El paso Dyatlov, donde el frío calla lo imposible


A finales de enero de 1959, un grupo de nueve estudiantes y egresados del Instituto Politécnico de los Urales partió en una expedición de esquí de travesía hacia la zona montañosa del norte de Sverdlovsk. Todos eran jóvenes, preparados y entusiastas. El líder del grupo, Igor Dyatlov, tenía 23 años. El plan era recorrer unos 300 kilómetros en condiciones invernales extremas y llegar a la cima del monte Otorten. Nunca volvieron.

Lo que comenzó como una simple expedición terminó en uno de los casos más inquietantes del siglo XX. El 1 de febrero, acamparon en la ladera del monte Kholat Syakhl, un nombre que en idioma mansi significa “la montaña de los muertos”. Algo ocurrió esa noche. No se sabe qué. Pero fue lo bastante terrorífico como para que todos huyeran de su tienda… descalzos, medio desnudos, en plena nevada siberiana.

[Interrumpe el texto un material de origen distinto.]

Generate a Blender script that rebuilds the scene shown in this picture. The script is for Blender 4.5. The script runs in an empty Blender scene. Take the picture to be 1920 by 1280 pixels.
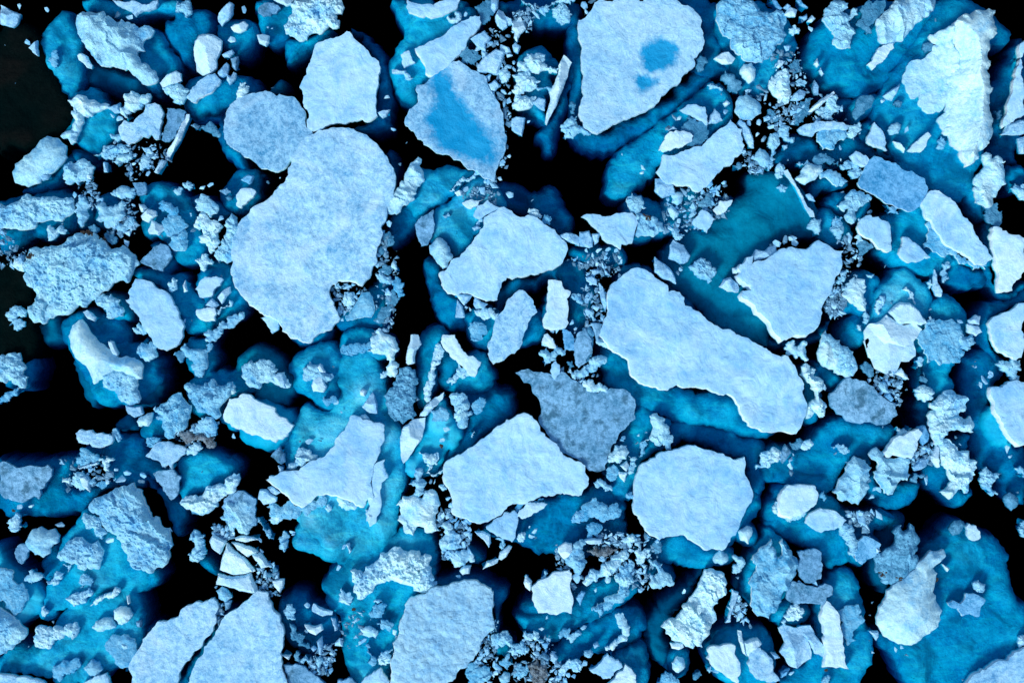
import bpy, math, random
import numpy as np
from mathutils import Vector
from mathutils.geometry import delaunay_2d_cdt

S = bpy.context.scene
R = math.radians
H = 160.0           # camera height above the water, metres
PX = 20.0           # photograph pixels per metre at the waterline

# ---------------------------------------------------------------- camera
cam = bpy.data.cameras.new('camera')
cam.sensor_width = 36.0
cam.lens = 36.0 * H / (1920 / PX)
cam.clip_end = 600
co = bpy.data.objects.new('camera', cam)
co.location = (0, 0, H)
S.collection.objects.link(co)
S.camera = co

# ---------------------------------------------------------------- light
SUN_EL, SUN_AZ = 42.0, 215.0      # azimuth clockwise from +Y: light from lower left of the picture
w = bpy.data.worlds.new('World'); S.world = w; w.use_nodes = True
nt = w.node_tree
sky = nt.nodes.new('ShaderNodeTexSky'); sky.sky_type = 'NISHITA'; sky.sun_disc = False
sky.sun_elevation = R(SUN_EL); sky.sun_rotation = R(SUN_AZ)
bg = nt.nodes['Background']; bg.inputs[1].default_value = 0.125
nt.links.new(sky.outputs[0], bg.inputs[0])
sl = bpy.data.lights.new('sun', 'SUN'); sl.energy = 2.3; sl.angle = R(16); sl.color = (1.0, 0.97, 0.93)
so = bpy.data.objects.new('sun', sl); S.collection.objects.link(so)
a, e = R(SUN_AZ), R(SUN_EL)
d = Vector((math.sin(a) * math.cos(e), math.cos(a) * math.cos(e), math.sin(e)))
so.rotation_euler = d.to_track_quat('Z', 'Y').to_euler(); so.location = d * 120
S.view_settings.view_transform = 'Standard'
S.view_settings.look = 'None'
S.view_settings.exposure = 0.40
S.view_settings.gamma = 1.0
S.render.engine = 'CYCLES'
S.cycles.max_bounces = 6
S.cycles.diffuse_bounces = 3
S.cycles.volume_bounces = 0
S.cycles.transparent_max_bounces = 16

# ---------------------------------------------------------------- materials
def mat(name):
    m = bpy.data.materials.new(name); m.use_nodes = True
    return m, m.node_tree, m.node_tree.nodes['Principled BSDF']

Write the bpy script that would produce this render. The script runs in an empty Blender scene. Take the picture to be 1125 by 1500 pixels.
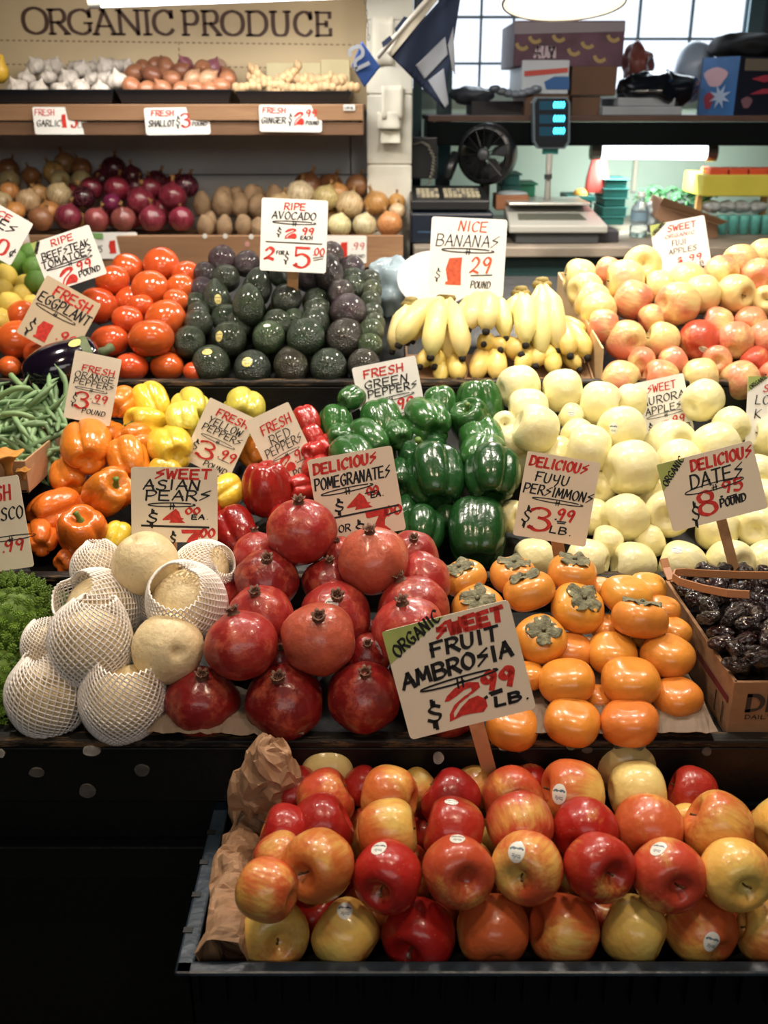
import bpy, bmesh, math, random
import numpy as np
from mathutils import Vector, Matrix, Euler, noise as mnoise
from mathutils.bvhtree import BVHTree

C = bpy.context.scene.collection
SC = bpy.context.scene
random.seed(7)
R_ = random.Random(11)
PI = math.pi
def hx(h):
    h = h.lstrip('#')
    c = [int(h[i:i+2], 16)/255 for i in (0, 2, 4)]
    return tuple((x/12.92 if x <= .04045 else ((x+.055)/1.055)**2.4) for x in c)

# ------------------------------------------------------------------ camera
F = 1458.0; TH = math.radians(22.4); H = 1.62
cam = bpy.data.cameras.new('camera'); camo = bpy.data.objects.new('camera', cam); C.objects.link(camo)
camo.location = (0, 0, H); camo.rotation_euler = (PI/2-TH, 0, 0)
cam.sensor_fit = 'VERTICAL'; cam.sensor_height = 36; cam.sensor_width = 27; cam.lens = 36*F/1500
cam.clip_start = .05; cam.clip_end = 60
cam.dof.use_dof = True; cam.dof.focus_distance = 1.42; cam.dof.aperture_fstop = 5.0
SC.camera = camo
# ------------------------------------------------------------------ world, lights, exposure
w = bpy.data.worlds.new('world'); SC.world = w; w.use_nodes = True
w.node_tree.nodes['Background'].inputs[0].default_value = (.75, .88, 1.0, 1)
w.node_tree.nodes['Background'].inputs[1].default_value = .035
SC.view_settings.view_transform = 'Standard'; SC.view_settings.look = 'None'
SC.view_settings.exposure = 0.0; SC.view_settings.gamma = 1.0; SC.view_settings.use_curve_mapping = False
def area(name, loc, size, power, col, rot=(0, 0, 0), size_y=None, shape='DISK', spread=PI):
    l = bpy.data.lights.new(name, 'AREA'); l.energy = power; l.color = col; l.size = size; l.spread = spread
    l.shape = shape
    if size_y: l.size_y = size_y
    o = bpy.data.objects.new(name, l); C.objects.link(o); o.location = loc; o.rotation_euler = rot
    return o
WARM = (1.0, .90, .78); WARM2 = (1.0, .78, .56)
# x, y, z, watts, tilt of the lamps that hang over the stall
LAMPS = [(-.85, 1.80, 2.50, 8, .0), (-.22, 1.85, 2.50, 9, .0), (.42, 1.85, 2.50, 9, .0), (1.05, 1.80, 2.50, 8, .0),
         (-.45, .80, 2.45, 3.6, .30), (.45, .80, 2.45, 4.4, .30)]
for i, (x, y, z, p, tl) in enumerate(LAMPS):
    area('lamp_light', (x, y, z-.03), (.17), p, (WARM if i < 4 else WARM2), (tl, 0, 0), spread=math.radians(150))
area('front_fill_light', (.1, -1.3, 2.5), 2.4, 14, (1, .95, .88), (PI/2-.25, 0, 0), .7, 'RECTANGLE')  # added soft fill from the open customer side, no lamp modelled there
area('sign_tube_light', (-.40, 2.69, 1.855), .75, 4.2, (1, .96, .9), (.55, 0, 0), .04, 'RECTANGLE')
area('window_daylight', (.95, 3.62, 1.98), 1.3, 16, (.82, .92, 1.0), (-PI/2, 0, 0), .7, 'RECTANGLE')

# ------------------------------------------------------------------ pixel helpers (frame 1125 x 1500)
def ray(px, py):
    x = (px-562.5)/F; y = (750-py)/F
    return Vector((x, y*math.sin(TH)+math.cos(TH), y*math.cos(TH)-math.sin(TH)))
CAMP = Vector((0, 0, H))
def at(px, py, Y):
    d = ray(px, py); return CAMP + d*(Y/d.y)
def depth_on(px, py, pl):
    d = ray(px, py); Y0, D0, sl = pl
    return (D0+sl*Y0)/(-d.z+sl*d.y)
def on(px, py, pl): return CAMP + ray(px, py)*depth_on(px, py, pl)
def pxm(Y, py=750):                      # metres per pixel at distance Y
    d = ray(562.5, py); return (Y/d.y)/F

# ------------------------------------------------------------------ object helpers
def tag(o, label=None, cat=None, group=None, kind=None, category=None):
    cat = cat or category
    if label: o['label'] = label
    if cat: o['category'] = cat
    if group: o['group'] = group
    if kind: o['kind'] = kind
    return o
def link(name, me, parent=None, mat=None):
    o = bpy.data.objects.new(name, me); C.objects.link(o)
    if mat is not None and me is not None and len(me.materials) == 0: me.materials.append(mat)
    if parent is not None: o.parent = parent
    return o
def empty(name, loc=(0, 0, 0), rot=(0, 0, 0), **k):
    o = bpy.data.objects.new(name, None); C.objects.link(o); o.location = loc; o.rotation_euler = rot
    o.empty_display_size = .02
    if k: tag(o, **k)
    return o
def mesh(vs, fs, smooth=True, name='m'):
    me = bpy.data.meshes.new(name); me.from_pydata([tuple(v) for v in vs], [], fs); me.update()
    if smooth: me.shade_smooth()
    return me
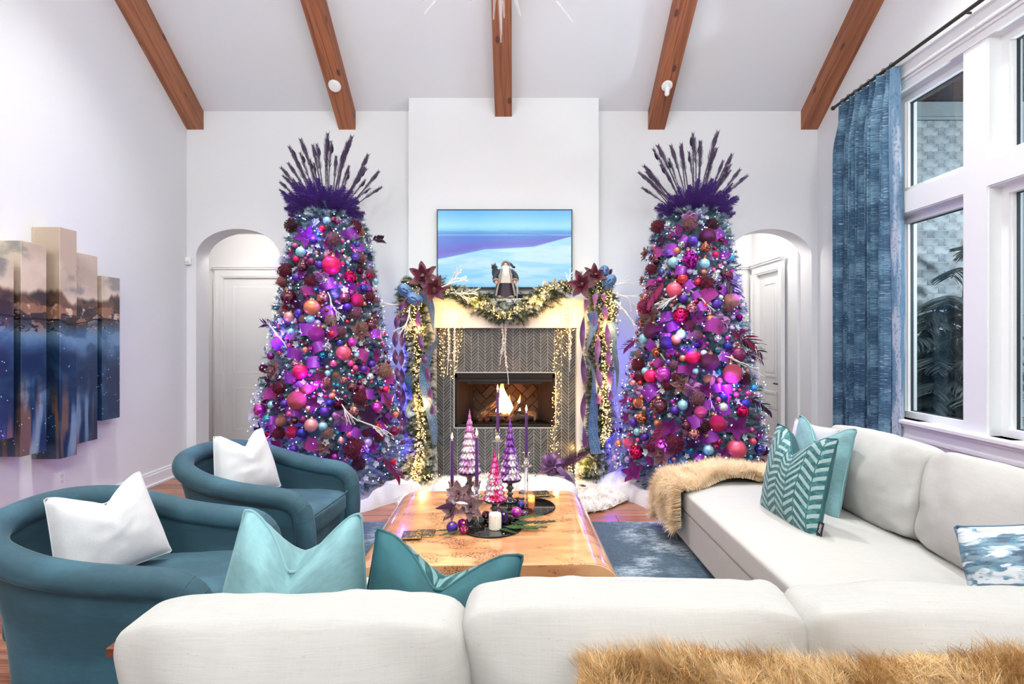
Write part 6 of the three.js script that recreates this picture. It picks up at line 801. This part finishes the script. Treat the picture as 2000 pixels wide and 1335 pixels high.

Días después, los equipos de búsqueda hallaron la tienda rasgada desde dentro. A varios cientos de metros, encontraron los primeros cuerpos: sin zapatos, en ropa interior, congelados en poses extrañas. Otros cuerpos aparecieron semanas después, algunos con heridas internas similares a un choque violento, pero sin señales externas. Uno tenía el cráneo fracturado. A una chica le faltaba la lengua. A otro, los ojos. Todos habían muerto en circunstancias que desafiaban la lógica. No hubo señales de lucha, ni rastros de otros humanos o animales. Algunos estaban irradiados. Y el informe oficial, marcado por la época soviética, cerró el caso con una frase que aún retumba: “Una fuerza desconocida e irresistible causó la muerte de los excursionistas.”

Desde entonces, se han propuesto cientos de teorías: avalanchas, experimentos militares, infrasonidos que inducen al pánico, encuentros con criminales, abducciones… pero ninguna encaja del todo. Y lo más perturbador es que el lugar sigue allí, intacto, remoto, bajo un cielo siempre gris. Sin monumentos. Solo un modesto obelisco y una cruz. El resto es tundra, nieve, árboles en silencio, y un viento que no responde preguntas.



Caminar hasta el punto donde estaba su tienda, debe ser una experiencia que descoloca. No hay sonido. Ni rastro de lo que sucedió. Pero hay una presencia. Como si la tierra escondiera una verdad demasiado pesada. En ese espacio, donde nueve vidas se extinguieron en un solo instante de confusión, lo que queda es la incómoda certeza de que nunca sabremos del todo qué pasó… y la sensación de que, en ese rincón perdido del mundo, la razón se diluye como el aliento en el frío.

"En este punto concreto, hasta la nieve tiene miedo."